Objective:
Begin at the top of the records below and return each line exactly through the line with "C = scene.collection". Skip pictures.

== Material for the task

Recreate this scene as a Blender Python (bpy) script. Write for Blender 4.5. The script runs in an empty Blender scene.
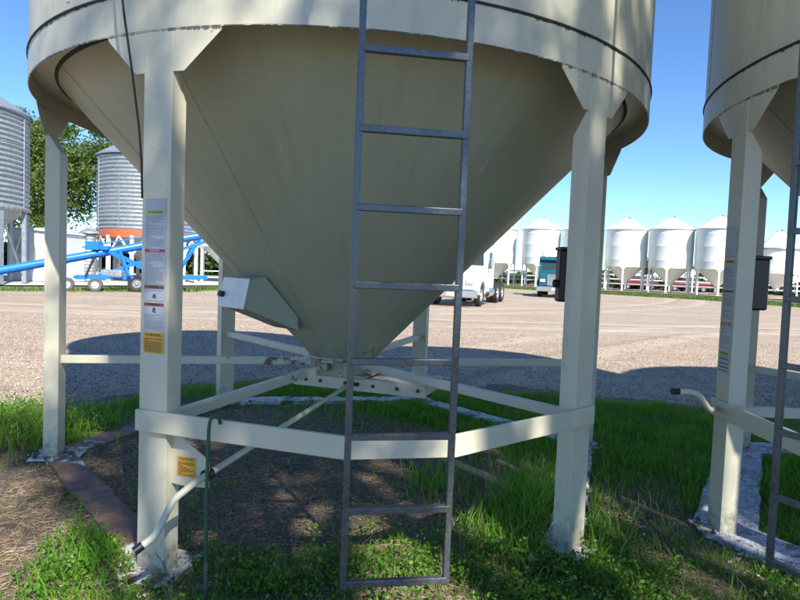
import bpy, bmesh, math, random
import numpy as np
from mathutils import Vector, Matrix
random.seed(4); rng = np.random.default_rng(7)
R = math.radians; PI = math.pi; cos = math.cos; sin = math.sin
scene = bpy.context.scene
C = scene.collection

# ------------------------------------------------------------------ camera, sky, sun, exposure
F_PX, PITCH, ROLL = 610.53, 3.017, 2.2
cam = bpy.data.objects.new('camera', bpy.data.cameras.new('camera')); C.objects.link(cam)
cam.data.sensor_width = 36; cam.data.lens = 36 * F_PX / 800
cam.data.clip_start = .05; cam.data.clip_end = 3000
cam.matrix_world = Matrix.Translation((0, 0, 1.6)) @ Matrix.Rotation(R(90 - PITCH), 4, 'X') @ Matrix.Rotation(R(ROLL), 4, 'Z')
scene.camera = cam
SUN_EL, SUN_AZ = 43, 153.5          # azimuth clockwise from +Y, pointing at the sun
world = bpy.data.worlds.new('World'); scene.world = world; world.use_nodes = True
wn = world.node_tree; bg = wn.nodes['Background']
sky = wn.nodes.new('ShaderNodeTexSky'); sky.sky_type = 'NISHITA'; sky.sun_disc = False
sky.sun_elevation = R(SUN_EL); sky.sun_rotation = R(SUN_AZ)
sky.altitude = 4500; sky.air_density = 1.0; sky.dust_density = 0.0; sky.ozone_density = 3.0
hs = wn.nodes.new('ShaderNodeHueSaturation'); hs.inputs['Saturation'].default_value = 1.12
wn.links.new(sky.outputs[0], hs.inputs['Color']); wn.links.new(hs.outputs[0], bg.inputs[0]); bg.inputs[1].default_value = .145
sl = bpy.data.lights.new('sun', 'SUN'); sl.energy = 4.8; sl.angle = R(.53); sl.color = (1, .94, .84)
sun = bpy.data.objects.new('sun', sl); C.objects.link(sun)
sd = Vector((sin(R(SUN_AZ)) * cos(R(SUN_EL)), cos(R(SUN_AZ)) * cos(R(SUN_EL)), sin(R(SUN_EL))))
sun.rotation_euler = sd.to_track_quat('Z', 'Y').to_euler()
scene.view_settings.view_transform = 'Standard'; scene.view_settings.look = 'None'
scene.view_settings.gamma = 1; scene.view_settings.use_curve_mapping = False
scene.view_settings.exposure = .95
scene.cycles.max_bounces = 6; scene.cycles.transparent_max_bounces = 6

# ------------------------------------------------------------------ material helpers
class NT:
    def __init__(s, name):
        s.m = bpy.data.materials.new(name); s.m.use_nodes = True
        s.n = s.m.node_tree.nodes; s.l = s.m.node_tree.links
        s.b = s.n['Principled BSDF']; s.tc = s.n.new('ShaderNodeTexCoord')
    def mapping(s, scale=(1, 1, 1), src='Object'):
        mp = s.n.new('ShaderNodeMapping'); mp.inputs['Scale'].default_value = scale
        s.l.new(s.tc.outputs[src], mp.inputs[0]); return mp.outputs[0]
    def noise(s, scale, detail=4, rough=.55, vec=None, dist=0):
        t = s.n.new('ShaderNodeTexNoise'); t.inputs['Scale'].default_value = scale
        t.inputs['Detail'].default_value = detail; t.inputs['Roughness'].default_value = rough
        t.inputs['Distortion'].default_value = dist
        s.l.new(vec if vec is not None else s.tc.outputs['Object'], t.inputs['Vector']); return t.outputs['Fac']
    def voro(s, scale, out='Distance', vec=None, feature='F1'):
        t = s.n.new('ShaderNodeTexVoronoi'); t.inputs['Scale'].default_value = scale; t.feature = feature
        s.l.new(vec if vec is not None else s.tc.outputs['Object'], t.inputs['Vector']); return t.outputs[out]
    def ramp(s, fac, stops):
        r = s.n.new('ShaderNodeValToRGB'); e = r.color_ramp.elements
        while len(e) < len(stops): e.new(.5)
        for el, (p, c) in zip(e, stops):
            el.position = p; el.color = tuple(c) + (1,) if len(c) == 3 else c
        s.l.new(fac, r.inputs[0]); return r.outputs[0]
    def mix(s, fac, a, b, mode='MIX'):
        x = s.n.new('ShaderNodeMix'); x.data_type = 'RGBA'; x.blend_type = mode
        for i, v in ((0, fac), (6, a), (7, b)):
            if isinstance(v, bpy.types.NodeSocket): s.l.new(v, x.inputs[i])
            else: x.inputs[i].default_value = v if i == 0 else tuple(v) + (1,)
        return x.outputs[2]
    def math(s, op, a, b=0., clamp=False):
        x = s.n.new('ShaderNodeMath'); x.operation = op; x.use_clamp = clamp
        for i, v in ((0, a), (1, b)):
            if isinstance(v, bpy.types.NodeSocket): s.l.new(v, x.inputs[i])
            else: x.inputs[i].default_value = v
        return x.outputs[0]
    def maprange(s, v, a, b, c=0., d=1.):
        x = s.n.new('ShaderNodeMapRange'); x.inputs[1].default_value = a; x.inputs[2].default_value = b
        x.inputs[3].default_value = c; x.inputs[4].default_value = d; s.l.new(v, x.inputs[0]); return x.outputs[0]
    def sep(s, vec=None):
        x = s.n.new('ShaderNodeSeparateXYZ'); s.l.new(vec or s.tc.outputs['Object'], x.inputs[0]); return x.outputs
    def bump(s, h, strength=.3, dist=.01, normal=None):
        x = s.n.new('ShaderNodeBump'); x.inputs['Strength'].default_value = strength; x.inputs['Distance'].default_value = dist
        s.l.new(h, x.inputs['Height'])
        if normal is not None: s.l.new(normal, x.inputs['Normal'])
        return x.outputs[0]
    def set(s, **k):
        for n, v in k.items():
            i = s.b.inputs[n.replace('_', ' ')]
            if isinstance(v, bpy.types.NodeSocket): s.l.new(v, i)
            else: i.default_value = tuple(v) + (1,) if isinstance(v, tuple) and len(v) == 3 else v
        return s.m
    def attr(s, name):
        a = s.n.new('ShaderNodeAttribute'); a.attribute_name = name; return a.outputs['Fac']

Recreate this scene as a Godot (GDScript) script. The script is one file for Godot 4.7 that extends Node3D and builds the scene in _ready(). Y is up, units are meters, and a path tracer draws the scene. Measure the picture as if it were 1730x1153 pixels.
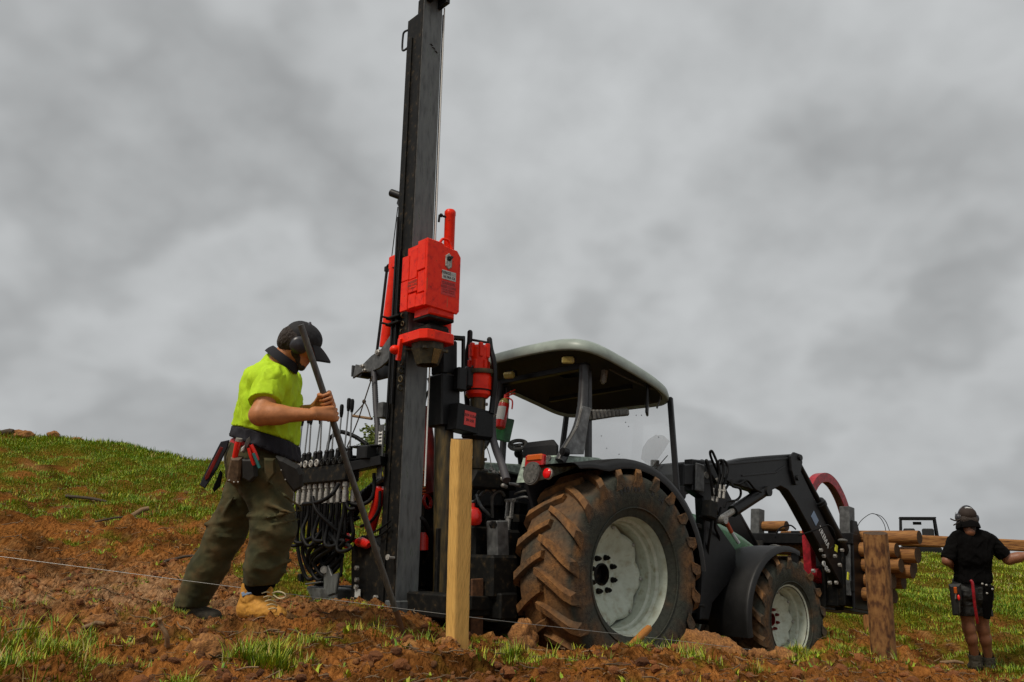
extends Node3D
# A fencing crew on a muddy hillside: an orange post driver behind a tractor, one worker at the controls with a digging bar, another beyond the loader.

class MB:
	var v := PackedVector3Array()
	var n := PackedVector3Array()
	var c := PackedColorArray()
	var i := PackedInt32Array()
	var col := Color(1, 1, 1)
	var tint := false

	func vert(p: Vector3, nn: Vector3) -> int:
		v.append(p)
		n.append(nn)
		c.append(col)
		return v.size() - 1

	func tri(a: Vector3, b: Vector3, d: Vector3) -> void:
		var nn := (b - a).cross(d - a).normalized()
		var k := vert(a, nn)
		vert(b, nn)
		vert(d, nn)
		i.append_array(PackedInt32Array([k, k + 2, k + 1]))

	func quad(a: Vector3, b: Vector3, d: Vector3, e: Vector3) -> void:
		var nn := (d - a).cross(e - b).normalized()
		var k := vert(a, nn)
		vert(b, nn)
		vert(d, nn)
		vert(e, nn)
		i.append_array(PackedInt32Array([k, k + 2, k + 1, k, k + 3, k + 2]))

	func face(p: Array, inside: Vector3) -> void:
		var m := Vector3.ZERO
		for q in p:
			m += q
		m /= p.size()
		var nn: Vector3 = (p[1] - p[0]).cross(p[2] - p[0])
		if nn.dot(m - inside) < 0:
			p.reverse()
		if p.size() == 3:
			tri(p[0], p[1], p[2])
		else:
			quad(p[0], p[1], p[2], p[3])

	func box(t: Transform3D, s: Vector3, bev := 0.004) -> void:
		var h := s * 0.5
		bev = minf(bev, minf(h.x, minf(h.y, h.z)) * 0.8)
		var p := func(sx: float, sy: float, sz: float, axis: int) -> Vector3:
			var q := Vector3(sx * (h.x - bev), sy * (h.y - bev), sz * (h.z - bev))
			q[axis] += bev * [sx, sy, sz][axis]
			return t * q
		for axis in 3:
			for s1 in [-1.0, 1.0]:
				var f := []
				for k in [[-1.0, -1.0], [1.0, -1.0], [1.0, 1.0], [-1.0, 1.0]]:
					var g := [0.0, 0.0, 0.0]
					g[axis] = s1
					g[(axis + 1) % 3] = k[0]
					g[(axis + 2) % 3] = k[1]
					f.append(p.call(g[0], g[1], g[2], axis))
				face(f, t.origin)
				for s2 in [-1.0, 1.0]:
					var e := []
					for k in [[-1.0, axis], [1.0, axis], [1.0, (axis + 1) % 3], [-1.0, (axis + 1) % 3]]:
						var g := [0.0, 0.0, 0.0]
						g[axis] = s1
						g[(axis + 1) % 3] = s2
						g[(axis + 2) % 3] = k[0]
						e.append(p.call(g[0], g[1], g[2], k[1]))
					face(e, t.origin)
		for sx in [-1.0, 1.0]:
			for sy in [-1.0, 1.0]:
				for sz in [-1.0, 1.0]:
					face([p.call(sx, sy, sz, 0), p.call(sx, sy, sz, 1), p.call(sx, sy, sz, 2)], t.origin)

	func slab(a: Vector3, b: Vector3, bev := 0.004) -> void:
		box(Transform3D(Basis(), (a + b) * 0.5), (b - a).abs(), bev)

	# a bar of rectangular section from a to b; w across, h along the up hint
	func bar(a: Vector3, b: Vector3, w: float, h: float, up := Vector3.UP, bev := 0.004) -> void:
		var z := (b - a).normalized()
		var x := up.cross(z)
		if x.length() < 0.01:
			x = Vector3.RIGHT.cross(z)
		x = x.normalized()
		box(Transform3D(Basis(x, z.cross(x), z), (a + b) * 0.5), Vector3(w, h, a.distance_to(b)), bev)

	func frame(d: Vector3) -> Basis:
		var z := d.normalized()
		var x := (Vector3.UP if absf(z.y) < 0.9 else Vector3.RIGHT).cross(z).normalized()
		return Basis(x, z.cross(x), z)

	func tube(p: PackedVector3Array, r, seg := 8, caps := true) -> void:
		if p.size() < 2:
			return
		var b := frame(p[1] - p[0])
		var first := v.size()
		for k in p.size():
			var d := (p[mini(k + 1, p.size() - 1)] - p[maxi(k - 1, 0)]).normalized()
			var x := (b.x - d * b.x.dot(d)).normalized()
			b = Basis(x, d.cross(x), d)
			var rr: float = r if r is float else r[mini(k, r.size() - 1)]
			for s in seg:
				var a := TAU * s / seg
				var nn := b.x * cos(a) + b.y * sin(a)
				vert(p[k] + nn * rr, nn)
		for k in p.size() - 1:
			for s in seg:
				var q := first + k * seg + s
				var w := first + k * seg + (s + 1) % seg
				i.append_array(PackedInt32Array([q, w + seg, w, q, q + seg, w + seg]))
		if caps:
			for e in [0, p.size() - 1]:
				var out: Vector3 = (p[0] - p[1]).normalized() if e == 0 else (p[-1] - p[-2]).normalized()
				var m := vert(p[e], out)
				for s in seg:
					vert(v[first + e * seg + s], out)
				for s in seg:
					var q := m + 1 + s
					var w := m + 1 + (s + 1) % seg
					i.append_array(PackedInt32Array([m, q, w] if e == 0 else [m, w, q]))

	func cyl(a: Vector3, b: Vector3, ra: float, rb := -1.0, seg := 14) -> void:
		tube(PackedVector3Array([a, b]), PackedFloat32Array([ra, ra if rb < 0 else rb]), seg)

	# profile points are (radius, height along the y axis of t)
	func lathe(t: Transform3D, prof: PackedVector2Array, seg := 24, sharp := 35.0, arc := TAU, from := 0.0) -> void:
		var m := prof.size() - 1
		var dirs := []
		for k in m:
			dirs.append((prof[k + 1] - prof[k]).normalized())
		for k in m:
			var na := Vector2(dirs[k].y, -dirs[k].x)
			var nb := na
			if k > 0 and rad_to_deg(absf(dirs[k - 1].angle_to(dirs[k]))) < sharp:
				na = (na + Vector2(dirs[k - 1].y, -dirs[k - 1].x)).normalized()
			if k < m - 1 and rad_to_deg(absf(dirs[k + 1].angle_to(dirs[k]))) < sharp:
				nb = (nb + Vector2(dirs[k + 1].y, -dirs[k + 1].x)).normalized()
			var first := v.size()
			for s in seg + 1:
				var a := from + arc * s / seg
				var o := Vector3(cos(a), 0, sin(a))
				vert(t * (o * prof[k].x + Vector3.UP * prof[k].y), t.basis * (o * na.x + Vector3.UP * na.y))
				vert(t * (o * prof[k + 1].x + Vector3.UP * prof[k + 1].y), t.basis * (o * nb.x + Vector3.UP * nb.y))
			for s in seg:
				var q := first + s * 2
				i.append_array(PackedInt32Array([q, q + 3, q + 1, q, q + 2, q + 3]))

	# polygon in the xy plane of t, pushed out along z from -d/2 to d/2
	func prism(t: Transform3D, poly: PackedVector2Array, d: float, bev := 0.003) -> void:
		if Geometry2D.is_polygon_clockwise(poly):
			poly.reverse()
		var m := poly.size()
		var ins := PackedVector2Array()
		for k in m:
			var e1 := (poly[k] - poly[(k + m - 1) % m]).normalized()
			var e2 := (poly[(k + 1) % m] - poly[k]).normalized()
			var n1 := Vector2(-e1.y, e1.x)
			var n2 := Vector2(-e2.y, e2.x)
			var q := (n1 + n2)
			q = q / maxf(q.length_squared() * 0.5, 0.3)
			ins.append(poly[k] + q * bev)
		var z := d * 0.5
		var tris := Geometry2D.triangulate_polygon(poly)
		if tris.is_empty():
			print("outline crosses itself ", poly)
		for sgn in [-1.0, 1.0]:
			for k in range(0, tris.size(), 3):
				var a := ins[tris[k]]
				var b := ins[tris[k + 1]]
				var e := ins[tris[k + 2]]
				if ((b - a).cross(e - a) > 0) != (sgn > 0):
					var w := b
					b = e
					e = w
				tri(t * Vector3(a.x, a.y, sgn * z), t * Vector3(b.x, b.y, sgn * z), t * Vector3(e.x, e.y, sgn * z))
		for k in m:
			var a := poly[k]
			var b := poly[(k + 1) % m]
			var ia := ins[k]
			var ib := ins[(k + 1) % m]
			var zz := z - bev
			quad(t * Vector3(a.x, a.y, -zz), t * Vector3(b.x, b.y, -zz), t * Vector3(b.x, b.y, zz), t * Vector3(a.x, a.y, zz))
			quad(t * Vector3(a.x, a.y, zz), t * Vector3(b.x, b.y, zz), t * Vector3(ib.x, ib.y, z), t * Vector3(ia.x, ia.y, z))
			quad(t * Vector3(b.x, b.y, -zz), t * Vector3(a.x, a.y, -zz), t * Vector3(ia.x, ia.y, -z), t * Vector3(ib.x, ib.y, -z))

	# a smooth sheet through rows of points; seen from its outside u runs right and v up
	func sheet(rows: Array, loop := false) -> void:
		var first := v.size()
		var nv := rows.size()
		var nu: int = rows[0].size()
		for a in nv:
			for b in nu:
				var du: Vector3 = rows[a][(b + 1) % nu if loop else mini(b + 1, nu - 1)] - rows[a][(b + nu - 1) % nu if loop else maxi(b - 1, 0)]
				var dv: Vector3 = rows[mini(a + 1, nv - 1)][b] - rows[maxi(a - 1, 0)][b]
				vert(rows[a][b], du.cross(dv).normalized())
		for a in nv - 1:
			for b in (nu if loop else nu - 1):
				var q := first + a * nu + b
				var w := first + a * nu + (b + 1) % nu
				i.append_array(PackedInt32Array([q, w + nu, w, q, q + nu, w + nu]))

	func ball(o: Vector3, r: Vector3, seg := 14) -> void:
		var rows := []
		for a in range(0, seg / 2 + 1):
			var row := PackedVector3Array()
			var th := -PI / 2 + PI * a / (seg / 2)
			for b in seg:
				var ph := -TAU * b / seg
				row.append(o + Vector3(cos(th) * cos(ph), sin(th), cos(th) * sin(ph)) * r)
			rows.append(row)
		var first := v.size()
		sheet(rows, true)
		for k in range(first, v.size()):
			n[k] = ((v[k] - o) / (r * r)).normalized()

	func ring(o: Vector3, axis: Vector3, big: float, small: float, seg := 20, arc := TAU, from := 0.0) -> void:
		var b := frame(axis)
		var p := PackedVector3Array()
		for s in seg + 1:
			var a := from + arc * s / seg
			p.append(o + (b.x * cos(a) + b.y * sin(a)) * big)
		tube(p, small, 8, arc < TAU)

	func hexnut(o: Vector3, axis: Vector3, r: float, h: float) -> void:
		var b := frame(axis)
		var poly := PackedVector2Array()
		for s in 6:
			poly.append(Vector2(cos(TAU * s / 6), sin(TAU * s / 6)) * r)
		prism(Transform3D(b, o + b.z * h * 0.5), poly, h, 0.0015)

	func moved(t: Transform3D) -> MB:
		for k in v.size():
			v[k] = t * v[k]
			n[k] = (t.basis * n[k]).normalized()
		return self

	func mesh() -> ArrayMesh:
		var a := []
		a.resize(Mesh.ARRAY_MAX)
		a[Mesh.ARRAY_VERTEX] = v
		a[Mesh.ARRAY_NORMAL] = n
		if tint:
			a[Mesh.ARRAY_COLOR] = c
		a[Mesh.ARRAY_INDEX] = i
		var m := ArrayMesh.new()
		m.add_surface_from_arrays(Mesh.PRIMITIVE_TRIANGLES, a)
		return m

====

Written response:
Recreate this scene as a Blender Python (bpy) script. Write for Blender 4.5. The script runs in an empty Blender scene.
import bpy, bmesh, math, random
import numpy as np
from mathutils import Vector, Matrix
random.seed(4); rng = np.random.default_rng(7)
R = math.radians; PI = math.pi; cos = math.cos; sin = math.sin
scene = bpy.context.scene
C = scene.collection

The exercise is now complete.